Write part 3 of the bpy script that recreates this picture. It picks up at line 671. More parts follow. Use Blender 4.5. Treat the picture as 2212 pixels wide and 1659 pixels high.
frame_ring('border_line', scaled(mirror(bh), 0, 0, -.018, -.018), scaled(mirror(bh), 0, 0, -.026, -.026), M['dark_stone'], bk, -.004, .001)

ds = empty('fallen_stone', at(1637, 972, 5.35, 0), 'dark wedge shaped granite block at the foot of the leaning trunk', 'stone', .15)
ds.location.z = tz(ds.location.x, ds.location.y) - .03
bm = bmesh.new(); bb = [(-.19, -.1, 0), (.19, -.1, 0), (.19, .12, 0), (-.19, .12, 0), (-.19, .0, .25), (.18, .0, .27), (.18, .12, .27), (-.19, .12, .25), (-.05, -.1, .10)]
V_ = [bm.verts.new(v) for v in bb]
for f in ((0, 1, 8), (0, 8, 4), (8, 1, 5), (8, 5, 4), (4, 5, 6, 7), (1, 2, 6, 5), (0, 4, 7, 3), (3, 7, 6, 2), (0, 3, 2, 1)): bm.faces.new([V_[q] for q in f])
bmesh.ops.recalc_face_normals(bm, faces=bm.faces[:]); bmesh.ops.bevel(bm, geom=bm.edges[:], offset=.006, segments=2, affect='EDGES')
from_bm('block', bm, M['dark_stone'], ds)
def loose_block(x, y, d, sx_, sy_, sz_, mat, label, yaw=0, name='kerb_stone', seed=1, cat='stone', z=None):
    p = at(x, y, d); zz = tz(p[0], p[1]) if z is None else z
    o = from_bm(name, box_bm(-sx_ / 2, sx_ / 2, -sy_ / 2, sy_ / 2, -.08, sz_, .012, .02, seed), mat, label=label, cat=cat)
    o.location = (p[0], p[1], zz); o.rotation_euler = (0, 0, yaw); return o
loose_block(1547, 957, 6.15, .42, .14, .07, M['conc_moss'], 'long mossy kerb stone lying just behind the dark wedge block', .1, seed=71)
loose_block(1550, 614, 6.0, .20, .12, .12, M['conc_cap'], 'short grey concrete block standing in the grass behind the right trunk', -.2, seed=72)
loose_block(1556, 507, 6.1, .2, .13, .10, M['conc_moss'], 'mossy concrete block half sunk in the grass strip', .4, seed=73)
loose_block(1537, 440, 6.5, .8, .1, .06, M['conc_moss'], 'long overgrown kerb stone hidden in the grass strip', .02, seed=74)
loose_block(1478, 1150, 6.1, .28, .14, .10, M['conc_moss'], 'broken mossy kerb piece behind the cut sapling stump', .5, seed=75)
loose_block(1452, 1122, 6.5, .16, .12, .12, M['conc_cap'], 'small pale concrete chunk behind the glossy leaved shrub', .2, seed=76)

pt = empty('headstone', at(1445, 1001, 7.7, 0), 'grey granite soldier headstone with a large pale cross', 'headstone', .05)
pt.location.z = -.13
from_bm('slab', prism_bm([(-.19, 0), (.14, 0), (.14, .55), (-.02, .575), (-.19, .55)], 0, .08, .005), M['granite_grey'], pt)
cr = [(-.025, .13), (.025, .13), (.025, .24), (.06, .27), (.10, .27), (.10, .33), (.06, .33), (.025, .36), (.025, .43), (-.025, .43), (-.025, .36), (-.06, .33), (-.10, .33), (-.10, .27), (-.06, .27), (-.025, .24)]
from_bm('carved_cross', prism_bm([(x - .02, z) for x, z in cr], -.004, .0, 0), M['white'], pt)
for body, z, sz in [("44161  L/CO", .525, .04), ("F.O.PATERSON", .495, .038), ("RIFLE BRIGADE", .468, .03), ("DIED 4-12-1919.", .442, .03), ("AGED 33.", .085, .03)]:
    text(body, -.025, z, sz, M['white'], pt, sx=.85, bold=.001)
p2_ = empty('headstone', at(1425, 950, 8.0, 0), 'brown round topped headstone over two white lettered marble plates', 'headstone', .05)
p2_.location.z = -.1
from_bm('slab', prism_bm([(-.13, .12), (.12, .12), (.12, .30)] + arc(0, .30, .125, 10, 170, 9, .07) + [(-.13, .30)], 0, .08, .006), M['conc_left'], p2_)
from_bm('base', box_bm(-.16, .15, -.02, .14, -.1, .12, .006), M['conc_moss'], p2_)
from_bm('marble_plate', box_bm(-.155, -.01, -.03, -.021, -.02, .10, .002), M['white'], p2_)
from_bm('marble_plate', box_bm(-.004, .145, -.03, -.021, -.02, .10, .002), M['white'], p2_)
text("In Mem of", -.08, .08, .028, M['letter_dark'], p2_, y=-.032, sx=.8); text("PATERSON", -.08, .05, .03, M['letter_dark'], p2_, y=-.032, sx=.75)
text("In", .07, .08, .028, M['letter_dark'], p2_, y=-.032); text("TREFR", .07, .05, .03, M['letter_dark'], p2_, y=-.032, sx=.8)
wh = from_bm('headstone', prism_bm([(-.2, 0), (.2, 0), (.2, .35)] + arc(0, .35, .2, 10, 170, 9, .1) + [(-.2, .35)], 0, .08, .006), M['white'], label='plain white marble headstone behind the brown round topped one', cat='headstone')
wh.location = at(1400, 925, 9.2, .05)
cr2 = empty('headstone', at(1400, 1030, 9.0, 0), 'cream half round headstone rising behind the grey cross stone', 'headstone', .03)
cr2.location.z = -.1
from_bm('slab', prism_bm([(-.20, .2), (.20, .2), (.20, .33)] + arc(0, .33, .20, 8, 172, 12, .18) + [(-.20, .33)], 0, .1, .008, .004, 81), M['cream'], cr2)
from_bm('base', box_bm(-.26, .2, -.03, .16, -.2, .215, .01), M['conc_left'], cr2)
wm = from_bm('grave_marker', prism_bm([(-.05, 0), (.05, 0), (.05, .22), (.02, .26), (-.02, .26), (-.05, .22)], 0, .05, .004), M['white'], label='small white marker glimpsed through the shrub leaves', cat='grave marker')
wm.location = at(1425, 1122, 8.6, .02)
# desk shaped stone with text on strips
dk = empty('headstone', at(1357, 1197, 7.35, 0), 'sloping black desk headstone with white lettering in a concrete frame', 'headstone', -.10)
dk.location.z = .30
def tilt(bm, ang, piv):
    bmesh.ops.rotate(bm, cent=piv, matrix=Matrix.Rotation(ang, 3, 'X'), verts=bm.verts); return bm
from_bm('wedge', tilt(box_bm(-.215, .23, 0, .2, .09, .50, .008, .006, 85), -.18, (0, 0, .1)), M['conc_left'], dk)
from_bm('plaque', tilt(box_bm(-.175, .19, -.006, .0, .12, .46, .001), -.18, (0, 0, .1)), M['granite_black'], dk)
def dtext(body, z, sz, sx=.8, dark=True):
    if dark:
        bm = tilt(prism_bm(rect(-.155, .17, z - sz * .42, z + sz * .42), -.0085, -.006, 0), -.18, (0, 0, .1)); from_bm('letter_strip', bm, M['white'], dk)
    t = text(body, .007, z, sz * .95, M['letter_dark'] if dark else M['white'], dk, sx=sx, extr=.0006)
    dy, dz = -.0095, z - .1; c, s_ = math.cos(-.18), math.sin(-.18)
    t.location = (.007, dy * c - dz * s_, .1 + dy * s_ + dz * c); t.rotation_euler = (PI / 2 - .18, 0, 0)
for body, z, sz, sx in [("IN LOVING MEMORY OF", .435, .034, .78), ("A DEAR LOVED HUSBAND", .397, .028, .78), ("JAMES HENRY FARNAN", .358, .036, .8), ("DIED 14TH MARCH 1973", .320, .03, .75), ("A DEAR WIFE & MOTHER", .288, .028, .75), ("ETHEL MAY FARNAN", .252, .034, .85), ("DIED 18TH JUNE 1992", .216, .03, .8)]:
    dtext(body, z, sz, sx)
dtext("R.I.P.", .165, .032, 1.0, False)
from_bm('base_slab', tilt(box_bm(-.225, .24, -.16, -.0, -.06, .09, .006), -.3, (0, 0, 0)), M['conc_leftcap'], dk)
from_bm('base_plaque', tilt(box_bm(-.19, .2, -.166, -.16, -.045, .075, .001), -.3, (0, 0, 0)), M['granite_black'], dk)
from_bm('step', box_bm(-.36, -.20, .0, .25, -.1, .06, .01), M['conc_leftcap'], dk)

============

What the exercise asks> Please transcribe, exactly and with nothing added, the lines from the first line of the material above through the line that contains "bk, -.004, .001)".

Task output>
Write part 3 of the bpy script that recreates this picture. It picks up at line 671. More parts follow. Use Blender 4.5. Treat the picture as 2212 pixels wide and 1659 pixels high.
frame_ring('border_line', scaled(mirror(bh), 0, 0, -.018, -.018), scaled(mirror(bh), 0, 0, -.026, -.026), M['dark_stone'], bk, -.004, .001)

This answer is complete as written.